Below is an example. The red dots are centroids or medoids. Considering weights in k-means improves the final metric for my specific task (statistically over a dataset), but considering weights as such in k-medoids significantly worsen the performance (by favoring outliers).

	Not weighted	Weighted
k-means
k-medoids

[kno10]

Ok, I see. Then what would be the desired weighting scheme? You could encode $\max { w_i, w_j } d(i,j)$ in the matrix, too. The implementation does not enforce a symmetric matrix, so you could also input an asymmetrically weighted matrix. But it needs to be double-checked that the distance function consistently uses d(medoid, sample). Then you could use $w_j d(i,j)$ as weighting, if that is what you intend.

[jjyyxx]

@kno10 Thanks for the suggestion. This indeed works, but only after small tweaks to the source code. When the dissimilarity matrix is symmetric, everything works fine; but when it turns assymetric, the order of sample and medoid becomes critical. The algorithm fasterpam I used, unfortunately, has several places of inconsistent usage. I patched this (see below) and now everything works as expected and I got better performance than k-means.

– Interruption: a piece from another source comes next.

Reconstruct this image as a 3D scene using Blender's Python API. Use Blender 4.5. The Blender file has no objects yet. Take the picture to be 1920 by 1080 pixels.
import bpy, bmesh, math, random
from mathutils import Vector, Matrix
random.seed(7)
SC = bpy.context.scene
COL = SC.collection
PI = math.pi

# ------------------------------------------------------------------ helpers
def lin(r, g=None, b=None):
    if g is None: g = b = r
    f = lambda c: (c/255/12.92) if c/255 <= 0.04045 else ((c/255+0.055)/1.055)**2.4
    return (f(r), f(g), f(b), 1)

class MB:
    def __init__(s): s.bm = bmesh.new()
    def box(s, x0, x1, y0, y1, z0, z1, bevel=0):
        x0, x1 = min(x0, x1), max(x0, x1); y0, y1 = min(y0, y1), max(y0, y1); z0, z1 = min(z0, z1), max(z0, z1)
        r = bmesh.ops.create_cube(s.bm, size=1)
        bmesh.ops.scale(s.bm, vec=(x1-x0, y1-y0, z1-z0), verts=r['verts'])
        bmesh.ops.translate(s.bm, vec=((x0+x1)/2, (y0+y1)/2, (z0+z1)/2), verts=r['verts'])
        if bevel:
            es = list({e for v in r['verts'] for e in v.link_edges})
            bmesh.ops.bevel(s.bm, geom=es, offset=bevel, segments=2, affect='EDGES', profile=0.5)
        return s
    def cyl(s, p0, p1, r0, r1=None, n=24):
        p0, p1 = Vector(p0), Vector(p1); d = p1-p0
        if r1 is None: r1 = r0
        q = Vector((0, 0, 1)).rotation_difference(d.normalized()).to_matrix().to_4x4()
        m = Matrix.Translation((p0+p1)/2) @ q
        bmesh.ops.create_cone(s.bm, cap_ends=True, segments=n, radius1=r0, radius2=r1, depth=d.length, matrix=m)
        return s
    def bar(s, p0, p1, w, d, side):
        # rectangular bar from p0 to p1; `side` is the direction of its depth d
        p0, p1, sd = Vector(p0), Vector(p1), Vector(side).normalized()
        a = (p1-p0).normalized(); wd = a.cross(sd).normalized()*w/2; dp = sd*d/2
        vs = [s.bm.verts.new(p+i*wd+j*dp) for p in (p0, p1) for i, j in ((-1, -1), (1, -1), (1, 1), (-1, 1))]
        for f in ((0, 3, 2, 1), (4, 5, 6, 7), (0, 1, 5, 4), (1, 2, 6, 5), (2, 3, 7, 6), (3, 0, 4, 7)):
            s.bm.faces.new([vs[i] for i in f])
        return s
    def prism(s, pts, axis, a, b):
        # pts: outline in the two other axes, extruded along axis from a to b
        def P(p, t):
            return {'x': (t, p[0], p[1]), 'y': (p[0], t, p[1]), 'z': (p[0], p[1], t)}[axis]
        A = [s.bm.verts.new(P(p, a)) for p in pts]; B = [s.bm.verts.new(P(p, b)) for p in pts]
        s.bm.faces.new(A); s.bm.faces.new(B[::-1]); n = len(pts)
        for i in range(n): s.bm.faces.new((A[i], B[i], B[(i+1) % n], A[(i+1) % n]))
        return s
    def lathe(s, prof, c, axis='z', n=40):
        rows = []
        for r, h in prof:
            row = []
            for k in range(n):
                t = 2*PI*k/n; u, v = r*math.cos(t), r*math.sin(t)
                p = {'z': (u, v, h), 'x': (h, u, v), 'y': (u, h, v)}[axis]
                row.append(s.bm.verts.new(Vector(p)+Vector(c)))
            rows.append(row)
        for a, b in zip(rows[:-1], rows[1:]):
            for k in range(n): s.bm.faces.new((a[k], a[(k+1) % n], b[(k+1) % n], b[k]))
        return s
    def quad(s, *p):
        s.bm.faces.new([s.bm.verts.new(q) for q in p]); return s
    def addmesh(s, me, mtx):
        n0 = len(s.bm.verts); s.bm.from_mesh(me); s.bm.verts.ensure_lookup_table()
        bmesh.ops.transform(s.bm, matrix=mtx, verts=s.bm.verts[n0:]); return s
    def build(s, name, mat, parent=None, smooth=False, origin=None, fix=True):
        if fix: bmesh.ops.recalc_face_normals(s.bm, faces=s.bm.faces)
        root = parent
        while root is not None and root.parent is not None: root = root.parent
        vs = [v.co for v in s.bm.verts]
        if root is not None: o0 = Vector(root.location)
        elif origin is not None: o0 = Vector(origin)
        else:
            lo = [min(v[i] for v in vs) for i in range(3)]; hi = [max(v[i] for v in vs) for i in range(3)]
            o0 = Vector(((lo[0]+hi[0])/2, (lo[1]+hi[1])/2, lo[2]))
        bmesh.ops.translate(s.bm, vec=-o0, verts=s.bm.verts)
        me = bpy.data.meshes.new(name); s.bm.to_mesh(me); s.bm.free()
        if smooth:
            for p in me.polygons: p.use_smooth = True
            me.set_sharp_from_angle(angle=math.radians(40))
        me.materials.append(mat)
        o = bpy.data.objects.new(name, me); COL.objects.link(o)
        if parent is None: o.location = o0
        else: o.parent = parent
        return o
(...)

diff --git a/src/fasterpam.rs b/src/fasterpam.rs
index 3749a06..1ea4f97 100644
--- a/src/fasterpam.rs
+++ b/src/fasterpam.rs
@@ -232,7 +232,7 @@ where
 	// Improvement from the journal version:
 	let mut acc = L::zero();
 	for (o, reco) in data.iter().enumerate() {
-		let djo = mat.get(j, o);
+		let djo = mat.get(o, j);
 		// New medoid is closest:
 		if djo < reco.near.d {
 			acc += L::from(djo) - L::from(reco.near.d);
@@ -316,7 +316,7 @@ where
 				reco.near = DistancePair::new(b as u32, N::zero());
 				return L::zero();
 			}
-			let djo = mat.get(j, o);
+			let djo = mat.get(o, j);
 			// Nearest medoid is gone:
 			if reco.near.i == b as u32 {
 				if djo < reco.seco.d {

Test code

use rand::prelude::*;

use ndarray::prelude::*;
use ndarray_rand::RandomExt;

use kmedoids::{fasterpam, random_initialization};

fn euclidean_distances(a: &ArrayView2<f64>) -> Array2<f64> {
    let n = a.nrows();
    Array2::from_shape_fn((n, n), |(i, j)| {
        let x = a.index_axis(Axis(0), i);
        let y = a.index_axis(Axis(0), j);
        distance(&x, &y)
    })
}

fn distance(x: &ArrayView1<f64>, y: &ArrayView1<f64>) -> f64 {
    let v = x - y;
    v.dot(&v).sqrt()
}

fn main() {
    const N: usize = 64;
    const D: usize = 2;
    const K: usize = 3;

    let mut rng = rand::rngs::StdRng::seed_from_u64(0);

    // Test data generation
    let (sample, weight) = {
        let uniform = rand::distributions::Uniform::new(0., 1.);
        let sample = Array2::<f64>::random_using((N, D), uniform, &mut rng);
        let mut weight = Array1::<f64>::random_using(N, uniform, &mut rng);
        weight /= weight.sum();
        weight *= N as f64;
        (sample, weight)
    };

    // K-medoids
    let diss = euclidean_distances(&sample.view());
    let diss = diss * weight.slice(s![.., NewAxis]);  // Apply weights (sample, medoid)
    let mut medoids = random_initialization(N, K, &mut rng);
    let (loss, labels, _, _): (f64, _, _, _) = fasterpam(&diss, &mut medoids, 100);
    dbg!(loss);

    // Check loss, before the fix, loss will be inconsistent with loss2 and loss3
    let loss2: f64 = itertools::izip!(sample.outer_iter(), labels.iter(), weight.iter())
        .map(|(x, &l, &w)| {
            let medoid = medoids[l];
            let y = sample.index_axis(Axis(0), medoid);
            distance(&x, &y) * w
        })
        .sum();
    let loss3: f64 = labels.iter().enumerate()
        .map(|(i, &l)| {
            let medoid: usize = medoids[l];
            diss[[i, medoid]]
        })
        .sum();
    assert_eq!(loss, loss2);
    assert_eq!(loss, loss3);
}

[kno10]

TODO: to merge this, all the variants need to be checked to use consistent access to the matrix. When doing this, we can also allow asymmetric matrices, although this has more potential for misuse (by passing a data matrix instead of a distance matrix, very few data matrixes will be square).

[kno10]

I made some of the changes in 6a82530 but have not added any tests for asymmetric use yet. Some methods will be able to support this, others will not (e.g., Silhouette itself is defined based on pairwise distances of samples, and will not support asymmetric use, but the medoid Silhouette can).
I will see if I can have a student assistant add tests for the asymmetric cases eventually.